There are reasons why politicians and art critics don’t mix particularly well. The Camerons of this world tend to take a hard-headed view of culture – how much it costs, its return on investment – while the Sewells focus on the joys it can offer. Often these two camps fall wildly out of sync, and such is the case with the Government’s announcement today – through Justice Secretary Chris Grayling - that prisoners will be banned from watching movies with an 18 certificate.

Here, the Government has made three grave mistakes. The first concerns the prisoners themselves. Preventing men and women who commit crimes from watching “adult” movies infantilises them in a fashion that works against any supposed process of rehabilitation. It implies their mental capacity is that of a juvenile, that whatever abuse they committed was somehow linked to a brain stuck in an adolescent stage of development, where erotic or violent impulses are harder to control. To patronise a grown adult in this way is not a good step towards helping them take responsibility.

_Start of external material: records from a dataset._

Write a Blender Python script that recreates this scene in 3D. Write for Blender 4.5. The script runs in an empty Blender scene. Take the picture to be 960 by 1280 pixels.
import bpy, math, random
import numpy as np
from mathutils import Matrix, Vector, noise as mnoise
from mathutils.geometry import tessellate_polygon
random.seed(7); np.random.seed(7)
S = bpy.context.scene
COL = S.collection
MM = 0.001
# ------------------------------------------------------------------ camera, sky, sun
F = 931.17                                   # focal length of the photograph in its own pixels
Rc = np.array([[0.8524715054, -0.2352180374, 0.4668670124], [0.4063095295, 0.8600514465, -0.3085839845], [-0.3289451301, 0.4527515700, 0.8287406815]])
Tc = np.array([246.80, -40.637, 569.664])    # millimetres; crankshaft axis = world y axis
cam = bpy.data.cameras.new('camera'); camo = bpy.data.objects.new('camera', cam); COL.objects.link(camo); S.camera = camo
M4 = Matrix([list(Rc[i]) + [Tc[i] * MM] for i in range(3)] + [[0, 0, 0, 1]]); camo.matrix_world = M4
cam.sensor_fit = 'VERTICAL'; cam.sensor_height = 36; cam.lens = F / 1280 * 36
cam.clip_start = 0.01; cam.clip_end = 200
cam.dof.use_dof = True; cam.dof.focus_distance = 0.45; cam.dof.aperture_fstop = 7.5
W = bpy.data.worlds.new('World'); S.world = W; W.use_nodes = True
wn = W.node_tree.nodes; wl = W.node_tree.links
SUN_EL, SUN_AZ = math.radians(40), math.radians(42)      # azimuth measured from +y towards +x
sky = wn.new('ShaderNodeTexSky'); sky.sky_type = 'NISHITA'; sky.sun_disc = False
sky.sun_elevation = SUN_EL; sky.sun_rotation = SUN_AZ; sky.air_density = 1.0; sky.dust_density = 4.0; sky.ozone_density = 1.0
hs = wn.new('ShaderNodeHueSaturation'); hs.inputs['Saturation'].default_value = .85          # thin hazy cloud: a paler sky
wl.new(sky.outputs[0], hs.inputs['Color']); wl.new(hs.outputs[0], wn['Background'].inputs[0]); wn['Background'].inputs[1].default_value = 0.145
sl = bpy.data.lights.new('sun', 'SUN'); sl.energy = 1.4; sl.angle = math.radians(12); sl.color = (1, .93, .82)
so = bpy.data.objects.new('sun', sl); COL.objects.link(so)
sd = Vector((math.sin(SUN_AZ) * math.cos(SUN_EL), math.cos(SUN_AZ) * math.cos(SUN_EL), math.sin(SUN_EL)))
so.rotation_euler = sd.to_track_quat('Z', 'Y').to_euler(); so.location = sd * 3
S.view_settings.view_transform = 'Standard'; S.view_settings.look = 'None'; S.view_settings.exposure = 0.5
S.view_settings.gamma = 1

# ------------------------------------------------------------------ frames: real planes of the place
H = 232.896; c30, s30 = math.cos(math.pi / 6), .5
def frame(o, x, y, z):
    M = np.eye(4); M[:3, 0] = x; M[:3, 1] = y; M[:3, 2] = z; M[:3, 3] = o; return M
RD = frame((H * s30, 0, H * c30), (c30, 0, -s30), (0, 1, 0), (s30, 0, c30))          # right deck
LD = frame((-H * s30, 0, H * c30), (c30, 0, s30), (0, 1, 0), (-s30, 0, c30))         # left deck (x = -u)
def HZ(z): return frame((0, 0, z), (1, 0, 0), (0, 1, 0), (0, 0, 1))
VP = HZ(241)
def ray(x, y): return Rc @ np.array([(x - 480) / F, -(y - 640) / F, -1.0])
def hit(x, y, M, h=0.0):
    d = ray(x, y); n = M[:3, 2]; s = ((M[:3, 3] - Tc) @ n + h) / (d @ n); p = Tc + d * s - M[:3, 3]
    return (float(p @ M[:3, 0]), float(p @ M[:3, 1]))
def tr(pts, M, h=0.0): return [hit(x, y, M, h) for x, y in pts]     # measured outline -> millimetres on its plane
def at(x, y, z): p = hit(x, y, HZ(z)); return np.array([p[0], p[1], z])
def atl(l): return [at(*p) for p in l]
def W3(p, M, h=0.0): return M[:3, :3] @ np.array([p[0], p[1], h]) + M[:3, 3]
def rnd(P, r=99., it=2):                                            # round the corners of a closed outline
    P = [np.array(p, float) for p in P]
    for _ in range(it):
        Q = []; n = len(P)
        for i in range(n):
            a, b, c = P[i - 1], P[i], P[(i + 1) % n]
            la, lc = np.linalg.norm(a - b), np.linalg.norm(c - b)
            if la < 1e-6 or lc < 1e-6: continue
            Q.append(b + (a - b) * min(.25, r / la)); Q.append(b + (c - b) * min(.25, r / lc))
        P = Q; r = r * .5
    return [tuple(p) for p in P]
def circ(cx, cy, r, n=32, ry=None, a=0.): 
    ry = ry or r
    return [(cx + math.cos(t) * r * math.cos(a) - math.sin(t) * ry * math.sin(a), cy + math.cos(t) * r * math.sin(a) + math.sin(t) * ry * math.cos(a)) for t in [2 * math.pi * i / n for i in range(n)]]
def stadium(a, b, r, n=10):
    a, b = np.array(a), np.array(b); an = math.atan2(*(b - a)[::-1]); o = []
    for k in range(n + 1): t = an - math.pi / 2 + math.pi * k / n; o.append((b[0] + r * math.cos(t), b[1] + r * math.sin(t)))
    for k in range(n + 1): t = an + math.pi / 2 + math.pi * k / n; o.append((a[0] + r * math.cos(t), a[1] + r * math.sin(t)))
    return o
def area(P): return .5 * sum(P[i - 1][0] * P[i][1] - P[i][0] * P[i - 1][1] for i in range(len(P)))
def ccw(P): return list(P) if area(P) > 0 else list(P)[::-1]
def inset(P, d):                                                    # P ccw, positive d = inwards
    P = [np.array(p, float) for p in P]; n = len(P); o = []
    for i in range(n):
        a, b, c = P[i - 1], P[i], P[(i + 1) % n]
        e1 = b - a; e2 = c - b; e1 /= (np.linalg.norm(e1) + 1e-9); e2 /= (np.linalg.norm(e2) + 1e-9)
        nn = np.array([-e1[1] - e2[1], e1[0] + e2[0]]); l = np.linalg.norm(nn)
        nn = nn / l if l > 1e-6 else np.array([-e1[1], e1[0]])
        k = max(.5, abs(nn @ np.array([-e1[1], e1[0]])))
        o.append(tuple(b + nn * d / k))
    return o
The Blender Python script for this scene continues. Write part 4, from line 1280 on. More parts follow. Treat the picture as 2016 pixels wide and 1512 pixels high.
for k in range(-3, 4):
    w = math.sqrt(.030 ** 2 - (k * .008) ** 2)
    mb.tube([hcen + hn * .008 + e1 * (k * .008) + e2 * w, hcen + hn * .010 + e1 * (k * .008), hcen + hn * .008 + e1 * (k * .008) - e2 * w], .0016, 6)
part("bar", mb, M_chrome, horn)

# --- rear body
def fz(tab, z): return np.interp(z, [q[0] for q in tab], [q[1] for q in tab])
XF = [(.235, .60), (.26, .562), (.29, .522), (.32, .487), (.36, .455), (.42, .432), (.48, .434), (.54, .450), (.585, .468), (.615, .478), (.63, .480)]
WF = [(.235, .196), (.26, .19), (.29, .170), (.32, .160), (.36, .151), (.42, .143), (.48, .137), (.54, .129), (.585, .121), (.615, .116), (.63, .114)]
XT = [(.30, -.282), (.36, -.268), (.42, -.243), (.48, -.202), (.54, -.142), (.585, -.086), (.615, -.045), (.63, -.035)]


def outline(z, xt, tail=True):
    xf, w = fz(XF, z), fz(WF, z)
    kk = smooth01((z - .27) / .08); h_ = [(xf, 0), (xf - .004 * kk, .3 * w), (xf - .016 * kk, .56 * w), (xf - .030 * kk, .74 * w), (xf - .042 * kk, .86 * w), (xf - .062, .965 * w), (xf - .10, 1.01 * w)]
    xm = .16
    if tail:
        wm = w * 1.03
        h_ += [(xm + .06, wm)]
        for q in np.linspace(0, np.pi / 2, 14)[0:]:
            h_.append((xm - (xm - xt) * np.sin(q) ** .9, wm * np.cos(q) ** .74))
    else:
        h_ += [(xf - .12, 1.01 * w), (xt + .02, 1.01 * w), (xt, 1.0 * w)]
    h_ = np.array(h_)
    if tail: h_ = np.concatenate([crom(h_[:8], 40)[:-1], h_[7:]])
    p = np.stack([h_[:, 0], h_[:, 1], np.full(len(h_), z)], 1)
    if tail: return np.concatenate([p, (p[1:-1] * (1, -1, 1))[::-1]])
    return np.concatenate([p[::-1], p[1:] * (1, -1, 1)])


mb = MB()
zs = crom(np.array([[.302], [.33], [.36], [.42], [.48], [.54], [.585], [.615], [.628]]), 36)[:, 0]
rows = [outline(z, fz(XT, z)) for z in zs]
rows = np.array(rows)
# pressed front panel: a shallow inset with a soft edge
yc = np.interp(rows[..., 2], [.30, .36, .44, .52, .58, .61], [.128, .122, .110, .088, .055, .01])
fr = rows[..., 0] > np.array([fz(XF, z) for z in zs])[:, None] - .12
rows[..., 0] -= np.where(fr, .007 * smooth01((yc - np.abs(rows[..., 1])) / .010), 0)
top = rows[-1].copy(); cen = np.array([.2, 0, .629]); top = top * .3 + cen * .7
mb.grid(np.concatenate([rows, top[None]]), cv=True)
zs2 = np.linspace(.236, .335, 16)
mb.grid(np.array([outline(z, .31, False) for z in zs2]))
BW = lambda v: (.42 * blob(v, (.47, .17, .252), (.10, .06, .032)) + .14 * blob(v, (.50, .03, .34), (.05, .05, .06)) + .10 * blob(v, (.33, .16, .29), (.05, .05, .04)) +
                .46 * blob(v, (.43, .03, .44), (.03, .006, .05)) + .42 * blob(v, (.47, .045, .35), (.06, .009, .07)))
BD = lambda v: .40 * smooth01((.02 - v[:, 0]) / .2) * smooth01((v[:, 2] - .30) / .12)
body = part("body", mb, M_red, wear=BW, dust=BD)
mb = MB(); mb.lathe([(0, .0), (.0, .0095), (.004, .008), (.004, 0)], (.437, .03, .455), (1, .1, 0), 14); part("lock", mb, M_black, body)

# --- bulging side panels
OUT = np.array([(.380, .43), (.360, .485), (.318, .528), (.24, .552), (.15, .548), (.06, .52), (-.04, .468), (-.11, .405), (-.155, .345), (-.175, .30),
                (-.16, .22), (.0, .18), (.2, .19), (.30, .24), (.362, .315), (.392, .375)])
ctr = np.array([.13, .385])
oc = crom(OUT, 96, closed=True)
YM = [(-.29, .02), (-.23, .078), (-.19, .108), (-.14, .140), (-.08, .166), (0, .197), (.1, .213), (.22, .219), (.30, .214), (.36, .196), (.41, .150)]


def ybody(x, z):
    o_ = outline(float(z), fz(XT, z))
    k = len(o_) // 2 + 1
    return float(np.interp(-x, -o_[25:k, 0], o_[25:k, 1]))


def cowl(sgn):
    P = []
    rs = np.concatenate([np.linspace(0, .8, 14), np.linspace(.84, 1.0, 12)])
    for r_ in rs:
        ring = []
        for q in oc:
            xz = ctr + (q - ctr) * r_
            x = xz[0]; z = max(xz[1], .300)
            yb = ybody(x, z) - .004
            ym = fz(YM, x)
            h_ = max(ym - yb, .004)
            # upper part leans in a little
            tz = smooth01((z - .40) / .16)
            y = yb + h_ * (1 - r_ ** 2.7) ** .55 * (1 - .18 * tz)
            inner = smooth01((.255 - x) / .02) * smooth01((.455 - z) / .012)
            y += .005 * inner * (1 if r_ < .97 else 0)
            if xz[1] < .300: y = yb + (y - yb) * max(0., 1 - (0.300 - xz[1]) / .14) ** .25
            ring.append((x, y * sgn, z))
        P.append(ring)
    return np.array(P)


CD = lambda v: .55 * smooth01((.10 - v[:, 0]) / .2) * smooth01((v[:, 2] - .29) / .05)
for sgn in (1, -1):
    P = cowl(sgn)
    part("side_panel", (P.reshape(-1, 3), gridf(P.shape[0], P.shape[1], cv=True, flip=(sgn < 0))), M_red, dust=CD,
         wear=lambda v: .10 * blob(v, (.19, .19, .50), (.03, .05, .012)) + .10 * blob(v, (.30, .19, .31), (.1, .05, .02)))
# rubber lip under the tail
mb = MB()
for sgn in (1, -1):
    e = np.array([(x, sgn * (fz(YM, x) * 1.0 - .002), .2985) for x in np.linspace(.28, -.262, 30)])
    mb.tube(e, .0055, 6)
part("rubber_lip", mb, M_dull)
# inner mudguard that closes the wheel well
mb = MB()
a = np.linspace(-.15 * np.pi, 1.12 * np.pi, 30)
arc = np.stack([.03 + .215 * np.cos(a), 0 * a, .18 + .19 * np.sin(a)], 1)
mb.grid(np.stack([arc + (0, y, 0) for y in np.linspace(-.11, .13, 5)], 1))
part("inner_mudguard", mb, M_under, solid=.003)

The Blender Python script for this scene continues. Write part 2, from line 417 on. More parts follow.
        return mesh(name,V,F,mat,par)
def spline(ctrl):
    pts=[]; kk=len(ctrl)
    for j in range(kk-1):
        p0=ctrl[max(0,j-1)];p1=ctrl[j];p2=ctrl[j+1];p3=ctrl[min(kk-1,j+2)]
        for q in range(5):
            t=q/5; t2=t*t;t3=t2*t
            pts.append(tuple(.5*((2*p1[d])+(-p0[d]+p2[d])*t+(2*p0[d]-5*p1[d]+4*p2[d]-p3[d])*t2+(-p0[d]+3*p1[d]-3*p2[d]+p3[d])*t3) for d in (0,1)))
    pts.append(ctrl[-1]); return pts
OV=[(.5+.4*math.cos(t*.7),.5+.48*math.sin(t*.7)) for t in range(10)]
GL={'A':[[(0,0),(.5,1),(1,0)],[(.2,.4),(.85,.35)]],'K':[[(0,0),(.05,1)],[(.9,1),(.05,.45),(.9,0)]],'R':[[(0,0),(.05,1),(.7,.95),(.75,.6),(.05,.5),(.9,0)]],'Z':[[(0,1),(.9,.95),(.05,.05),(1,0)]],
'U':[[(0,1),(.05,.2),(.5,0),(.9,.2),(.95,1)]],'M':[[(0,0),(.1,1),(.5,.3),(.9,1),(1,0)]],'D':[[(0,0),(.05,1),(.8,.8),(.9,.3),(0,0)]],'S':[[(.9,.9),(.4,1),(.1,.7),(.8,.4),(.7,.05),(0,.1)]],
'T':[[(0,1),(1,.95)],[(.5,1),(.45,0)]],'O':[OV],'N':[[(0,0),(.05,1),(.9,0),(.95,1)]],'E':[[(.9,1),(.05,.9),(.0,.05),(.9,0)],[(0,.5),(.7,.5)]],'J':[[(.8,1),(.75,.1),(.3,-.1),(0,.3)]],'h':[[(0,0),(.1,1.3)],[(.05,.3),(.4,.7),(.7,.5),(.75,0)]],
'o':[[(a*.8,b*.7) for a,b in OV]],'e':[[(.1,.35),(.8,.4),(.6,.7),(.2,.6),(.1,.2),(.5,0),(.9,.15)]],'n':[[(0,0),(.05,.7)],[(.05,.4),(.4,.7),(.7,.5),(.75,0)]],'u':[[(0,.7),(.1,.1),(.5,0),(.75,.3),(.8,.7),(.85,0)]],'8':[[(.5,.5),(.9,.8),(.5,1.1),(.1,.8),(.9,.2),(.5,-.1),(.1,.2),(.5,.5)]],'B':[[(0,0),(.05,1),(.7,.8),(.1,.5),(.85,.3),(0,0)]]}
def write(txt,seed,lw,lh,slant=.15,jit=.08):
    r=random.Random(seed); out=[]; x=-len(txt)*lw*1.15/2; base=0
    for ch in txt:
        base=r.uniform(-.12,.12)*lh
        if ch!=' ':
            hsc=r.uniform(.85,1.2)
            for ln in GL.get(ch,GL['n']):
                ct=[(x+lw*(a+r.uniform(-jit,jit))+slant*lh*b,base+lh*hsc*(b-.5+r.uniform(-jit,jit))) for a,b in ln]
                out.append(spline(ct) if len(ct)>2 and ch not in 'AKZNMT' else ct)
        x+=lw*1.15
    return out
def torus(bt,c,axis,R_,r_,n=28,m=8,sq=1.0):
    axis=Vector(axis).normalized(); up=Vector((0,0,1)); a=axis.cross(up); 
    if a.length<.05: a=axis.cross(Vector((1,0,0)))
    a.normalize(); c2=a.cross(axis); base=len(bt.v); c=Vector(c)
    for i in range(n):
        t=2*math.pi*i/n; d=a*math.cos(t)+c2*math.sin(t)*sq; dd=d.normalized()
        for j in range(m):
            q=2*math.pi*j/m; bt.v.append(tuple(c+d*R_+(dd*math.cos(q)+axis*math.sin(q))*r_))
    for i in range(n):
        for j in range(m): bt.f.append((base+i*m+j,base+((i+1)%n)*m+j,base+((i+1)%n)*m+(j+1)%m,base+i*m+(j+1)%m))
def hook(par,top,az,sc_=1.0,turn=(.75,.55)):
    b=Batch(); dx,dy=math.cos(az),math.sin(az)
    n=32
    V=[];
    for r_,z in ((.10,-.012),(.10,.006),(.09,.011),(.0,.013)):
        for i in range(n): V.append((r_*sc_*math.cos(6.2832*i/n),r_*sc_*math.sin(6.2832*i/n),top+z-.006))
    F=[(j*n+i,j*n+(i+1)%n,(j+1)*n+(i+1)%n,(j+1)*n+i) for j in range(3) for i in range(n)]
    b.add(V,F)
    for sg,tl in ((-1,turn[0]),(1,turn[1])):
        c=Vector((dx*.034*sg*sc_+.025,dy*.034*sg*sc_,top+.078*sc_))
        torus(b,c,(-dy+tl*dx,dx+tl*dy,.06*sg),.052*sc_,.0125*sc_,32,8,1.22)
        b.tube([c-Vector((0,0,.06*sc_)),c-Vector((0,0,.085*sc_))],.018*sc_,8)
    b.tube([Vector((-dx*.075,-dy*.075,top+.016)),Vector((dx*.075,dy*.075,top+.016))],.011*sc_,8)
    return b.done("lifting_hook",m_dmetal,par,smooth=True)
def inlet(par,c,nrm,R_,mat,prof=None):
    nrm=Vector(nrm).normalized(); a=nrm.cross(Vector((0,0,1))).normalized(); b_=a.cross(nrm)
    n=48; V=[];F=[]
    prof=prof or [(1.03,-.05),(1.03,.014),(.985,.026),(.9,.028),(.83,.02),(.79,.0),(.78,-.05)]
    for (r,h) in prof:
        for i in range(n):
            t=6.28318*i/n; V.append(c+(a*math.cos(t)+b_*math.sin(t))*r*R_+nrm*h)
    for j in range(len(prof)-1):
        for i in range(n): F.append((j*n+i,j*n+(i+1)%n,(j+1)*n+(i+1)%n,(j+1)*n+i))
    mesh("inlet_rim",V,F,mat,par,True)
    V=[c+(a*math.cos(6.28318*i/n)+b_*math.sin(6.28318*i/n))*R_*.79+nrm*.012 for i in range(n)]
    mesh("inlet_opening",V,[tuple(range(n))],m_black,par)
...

Mistake two lies in the attitude towards film itself. It seems Grayling and co consider any movie with an 18 certificate to be a fellow of the tawdry and blood-soaked Saw series, or Hostel. This is patently absurd; but now as a result – from Belmarsh to Wormwood Scrubs – inmates will have to forego access to titles ranging from One Flew Over the Cuckoo’s Nest to The Big Lebowski to Alien. We can assume these 18-rated masterpieces, inspirational in different ways, are either absent from the Grayling household or hidden behind boxsets of Friends and Pocahontas.

The third error is in linking movies that feature bad behaviour to bad behaviour itself. A ban infers that films with an 18 certificate are somehow morally damaging, or might lead to violent eruptions. This is a view shared by anxious conservatives around the world (commentators on America’s Fox News linked the Newtown massacre to violence on cinema screens), and one that, as yet, has no proof whatsoever to support it.

Few would disagree with the broad outline of Grayling’s prison reforms. A system where convicts can stay inside all day watching TV does nobody any favours. The changes proposed – whereby prisoners will have to work for their luxuries – may help those serving time to pass their sentence in a more productive fashion, perhaps even learn skills that will help them outside. But in the blanket ban on mature movies this Government, which has shredded arts funding, shows once more its galloping naivety to the value and purpose of art.